TO DO - Write every line of the material out exactly as shown.

·····

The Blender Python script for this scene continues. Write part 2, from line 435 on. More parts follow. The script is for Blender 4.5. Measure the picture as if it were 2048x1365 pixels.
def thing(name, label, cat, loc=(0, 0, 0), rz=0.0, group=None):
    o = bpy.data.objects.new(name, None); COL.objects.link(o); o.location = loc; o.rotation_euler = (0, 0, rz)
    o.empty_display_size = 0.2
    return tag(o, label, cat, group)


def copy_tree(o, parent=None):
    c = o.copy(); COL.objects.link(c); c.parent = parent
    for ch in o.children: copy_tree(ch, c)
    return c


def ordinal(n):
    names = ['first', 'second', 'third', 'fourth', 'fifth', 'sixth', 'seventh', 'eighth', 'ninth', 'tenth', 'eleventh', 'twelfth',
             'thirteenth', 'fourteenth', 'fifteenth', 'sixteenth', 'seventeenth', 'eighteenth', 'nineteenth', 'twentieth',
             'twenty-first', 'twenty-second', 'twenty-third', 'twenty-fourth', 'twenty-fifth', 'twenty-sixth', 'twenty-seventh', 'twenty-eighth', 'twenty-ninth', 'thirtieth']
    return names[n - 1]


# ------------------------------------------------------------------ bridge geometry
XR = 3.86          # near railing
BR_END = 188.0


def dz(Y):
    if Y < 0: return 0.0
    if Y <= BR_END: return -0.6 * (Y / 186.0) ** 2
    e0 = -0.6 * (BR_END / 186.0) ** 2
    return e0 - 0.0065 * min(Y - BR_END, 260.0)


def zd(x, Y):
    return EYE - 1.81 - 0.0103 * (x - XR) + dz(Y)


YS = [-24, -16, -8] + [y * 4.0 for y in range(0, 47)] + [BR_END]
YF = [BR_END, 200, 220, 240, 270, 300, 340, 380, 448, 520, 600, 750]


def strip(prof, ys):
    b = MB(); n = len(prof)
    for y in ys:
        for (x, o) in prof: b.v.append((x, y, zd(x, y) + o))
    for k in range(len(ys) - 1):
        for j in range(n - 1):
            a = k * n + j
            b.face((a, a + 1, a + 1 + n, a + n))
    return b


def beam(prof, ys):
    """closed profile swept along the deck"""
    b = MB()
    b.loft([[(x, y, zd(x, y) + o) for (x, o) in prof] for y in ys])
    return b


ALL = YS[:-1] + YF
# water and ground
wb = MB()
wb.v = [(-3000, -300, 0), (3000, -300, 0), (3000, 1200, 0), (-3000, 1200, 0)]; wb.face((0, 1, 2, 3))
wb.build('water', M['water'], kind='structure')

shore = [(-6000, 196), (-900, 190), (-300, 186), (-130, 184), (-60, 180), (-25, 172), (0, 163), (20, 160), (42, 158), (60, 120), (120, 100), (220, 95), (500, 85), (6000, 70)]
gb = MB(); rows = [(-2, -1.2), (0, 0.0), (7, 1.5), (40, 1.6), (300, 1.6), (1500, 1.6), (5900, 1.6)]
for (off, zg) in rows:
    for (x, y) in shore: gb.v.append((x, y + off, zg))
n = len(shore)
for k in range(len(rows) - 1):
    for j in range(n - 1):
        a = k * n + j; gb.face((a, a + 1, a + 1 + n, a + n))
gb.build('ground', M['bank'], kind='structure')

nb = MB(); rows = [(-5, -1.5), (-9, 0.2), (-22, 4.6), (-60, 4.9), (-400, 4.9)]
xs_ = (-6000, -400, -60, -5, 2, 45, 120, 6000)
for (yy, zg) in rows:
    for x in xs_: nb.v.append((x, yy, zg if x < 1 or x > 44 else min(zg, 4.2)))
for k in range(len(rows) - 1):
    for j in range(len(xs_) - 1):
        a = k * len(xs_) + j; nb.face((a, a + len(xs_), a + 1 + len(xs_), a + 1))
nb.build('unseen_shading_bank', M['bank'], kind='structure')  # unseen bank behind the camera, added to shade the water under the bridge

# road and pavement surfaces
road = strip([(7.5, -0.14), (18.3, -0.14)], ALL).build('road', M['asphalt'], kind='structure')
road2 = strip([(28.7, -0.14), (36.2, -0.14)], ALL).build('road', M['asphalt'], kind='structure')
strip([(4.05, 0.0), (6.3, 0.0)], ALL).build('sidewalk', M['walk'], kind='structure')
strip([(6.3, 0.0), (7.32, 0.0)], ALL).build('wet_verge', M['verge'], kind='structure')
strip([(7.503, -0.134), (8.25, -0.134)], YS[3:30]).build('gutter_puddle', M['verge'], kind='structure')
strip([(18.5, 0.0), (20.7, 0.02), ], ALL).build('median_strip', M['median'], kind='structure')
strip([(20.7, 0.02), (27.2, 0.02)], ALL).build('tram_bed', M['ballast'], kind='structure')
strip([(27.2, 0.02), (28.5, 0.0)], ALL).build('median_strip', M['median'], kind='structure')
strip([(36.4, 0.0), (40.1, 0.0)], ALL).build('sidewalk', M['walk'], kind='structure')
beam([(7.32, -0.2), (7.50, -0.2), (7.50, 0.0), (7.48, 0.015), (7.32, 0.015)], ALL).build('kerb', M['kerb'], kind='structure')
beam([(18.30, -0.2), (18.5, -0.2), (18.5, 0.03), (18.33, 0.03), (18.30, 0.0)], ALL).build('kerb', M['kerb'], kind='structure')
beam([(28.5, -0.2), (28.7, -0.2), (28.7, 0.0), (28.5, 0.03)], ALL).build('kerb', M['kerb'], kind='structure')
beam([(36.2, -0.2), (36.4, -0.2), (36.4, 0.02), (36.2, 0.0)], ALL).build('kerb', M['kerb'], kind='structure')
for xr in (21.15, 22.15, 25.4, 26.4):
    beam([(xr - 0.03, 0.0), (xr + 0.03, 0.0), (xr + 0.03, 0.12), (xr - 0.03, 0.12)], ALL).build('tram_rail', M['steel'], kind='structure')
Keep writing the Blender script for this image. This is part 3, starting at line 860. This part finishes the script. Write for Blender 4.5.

·····

FINAL ANSWER -
The Blender Python script for this scene continues. Write part 2, from line 435 on. More parts follow. The script is for Blender 4.5. Measure the picture as if it were 2048x1365 pixels.
def thing(name, label, cat, loc=(0, 0, 0), rz=0.0, group=None):
    o = bpy.data.objects.new(name, None); COL.objects.link(o); o.location = loc; o.rotation_euler = (0, 0, rz)
    o.empty_display_size = 0.2
    return tag(o, label, cat, group)


def copy_tree(o, parent=None):
    c = o.copy(); COL.objects.link(c); c.parent = parent
    for ch in o.children: copy_tree(ch, c)
    return c


def ordinal(n):
    names = ['first', 'second', 'third', 'fourth', 'fifth', 'sixth', 'seventh', 'eighth', 'ninth', 'tenth', 'eleventh', 'twelfth',
             'thirteenth', 'fourteenth', 'fifteenth', 'sixteenth', 'seventeenth', 'eighteenth', 'nineteenth', 'twentieth',
             'twenty-first', 'twenty-second', 'twenty-third', 'twenty-fourth', 'twenty-fifth', 'twenty-sixth', 'twenty-seventh', 'twenty-eighth', 'twenty-ninth', 'thirtieth']
    return names[n - 1]


# ------------------------------------------------------------------ bridge geometry
XR = 3.86          # near railing
BR_END = 188.0


def dz(Y):
    if Y < 0: return 0.0
    if Y <= BR_END: return -0.6 * (Y / 186.0) ** 2
    e0 = -0.6 * (BR_END / 186.0) ** 2
    return e0 - 0.0065 * min(Y - BR_END, 260.0)


def zd(x, Y):
    return EYE - 1.81 - 0.0103 * (x - XR) + dz(Y)


YS = [-24, -16, -8] + [y * 4.0 for y in range(0, 47)] + [BR_END]
YF = [BR_END, 200, 220, 240, 270, 300, 340, 380, 448, 520, 600, 750]


def strip(prof, ys):
    b = MB(); n = len(prof)
    for y in ys:
        for (x, o) in prof: b.v.append((x, y, zd(x, y) + o))
    for k in range(len(ys) - 1):
        for j in range(n - 1):
            a = k * n + j
            b.face((a, a + 1, a + 1 + n, a + n))
    return b


def beam(prof, ys):
    """closed profile swept along the deck"""
    b = MB()
    b.loft([[(x, y, zd(x, y) + o) for (x, o) in prof] for y in ys])
    return b


ALL = YS[:-1] + YF
# water and ground
wb = MB()
wb.v = [(-3000, -300, 0), (3000, -300, 0), (3000, 1200, 0), (-3000, 1200, 0)]; wb.face((0, 1, 2, 3))
wb.build('water', M['water'], kind='structure')

shore = [(-6000, 196), (-900, 190), (-300, 186), (-130, 184), (-60, 180), (-25, 172), (0, 163), (20, 160), (42, 158), (60, 120), (120, 100), (220, 95), (500, 85), (6000, 70)]
gb = MB(); rows = [(-2, -1.2), (0, 0.0), (7, 1.5), (40, 1.6), (300, 1.6), (1500, 1.6), (5900, 1.6)]
for (off, zg) in rows:
    for (x, y) in shore: gb.v.append((x, y + off, zg))
n = len(shore)
for k in range(len(rows) - 1):
    for j in range(n - 1):
        a = k * n + j; gb.face((a, a + 1, a + 1 + n, a + n))
gb.build('ground', M['bank'], kind='structure')

nb = MB(); rows = [(-5, -1.5), (-9, 0.2), (-22, 4.6), (-60, 4.9), (-400, 4.9)]
xs_ = (-6000, -400, -60, -5, 2, 45, 120, 6000)
for (yy, zg) in rows:
    for x in xs_: nb.v.append((x, yy, zg if x < 1 or x > 44 else min(zg, 4.2)))
for k in range(len(rows) - 1):
    for j in range(len(xs_) - 1):
        a = k * len(xs_) + j; nb.face((a, a + len(xs_), a + 1 + len(xs_), a + 1))
nb.build('unseen_shading_bank', M['bank'], kind='structure')  # unseen bank behind the camera, added to shade the water under the bridge

# road and pavement surfaces
road = strip([(7.5, -0.14), (18.3, -0.14)], ALL).build('road', M['asphalt'], kind='structure')
road2 = strip([(28.7, -0.14), (36.2, -0.14)], ALL).build('road', M['asphalt'], kind='structure')
strip([(4.05, 0.0), (6.3, 0.0)], ALL).build('sidewalk', M['walk'], kind='structure')
strip([(6.3, 0.0), (7.32, 0.0)], ALL).build('wet_verge', M['verge'], kind='structure')
strip([(7.503, -0.134), (8.25, -0.134)], YS[3:30]).build('gutter_puddle', M['verge'], kind='structure')
strip([(18.5, 0.0), (20.7, 0.02), ], ALL).build('median_strip', M['median'], kind='structure')
strip([(20.7, 0.02), (27.2, 0.02)], ALL).build('tram_bed', M['ballast'], kind='structure')
strip([(27.2, 0.02), (28.5, 0.0)], ALL).build('median_strip', M['median'], kind='structure')
strip([(36.4, 0.0), (40.1, 0.0)], ALL).build('sidewalk', M['walk'], kind='structure')
beam([(7.32, -0.2), (7.50, -0.2), (7.50, 0.0), (7.48, 0.015), (7.32, 0.015)], ALL).build('kerb', M['kerb'], kind='structure')
beam([(18.30, -0.2), (18.5, -0.2), (18.5, 0.03), (18.33, 0.03), (18.30, 0.0)], ALL).build('kerb', M['kerb'], kind='structure')
beam([(28.5, -0.2), (28.7, -0.2), (28.7, 0.0), (28.5, 0.03)], ALL).build('kerb', M['kerb'], kind='structure')
beam([(36.2, -0.2), (36.4, -0.2), (36.4, 0.02), (36.2, 0.0)], ALL).build('kerb', M['kerb'], kind='structure')
for xr in (21.15, 22.15, 25.4, 26.4):
    beam([(xr - 0.03, 0.0), (xr + 0.03, 0.0), (xr + 0.03, 0.12), (xr - 0.03, 0.12)], ALL).build('tram_rail', M['steel'], kind='structure')
Keep writing the Blender script for this image. This is part 3, starting at line 860. This part finishes the script. Write for Blender 4.5.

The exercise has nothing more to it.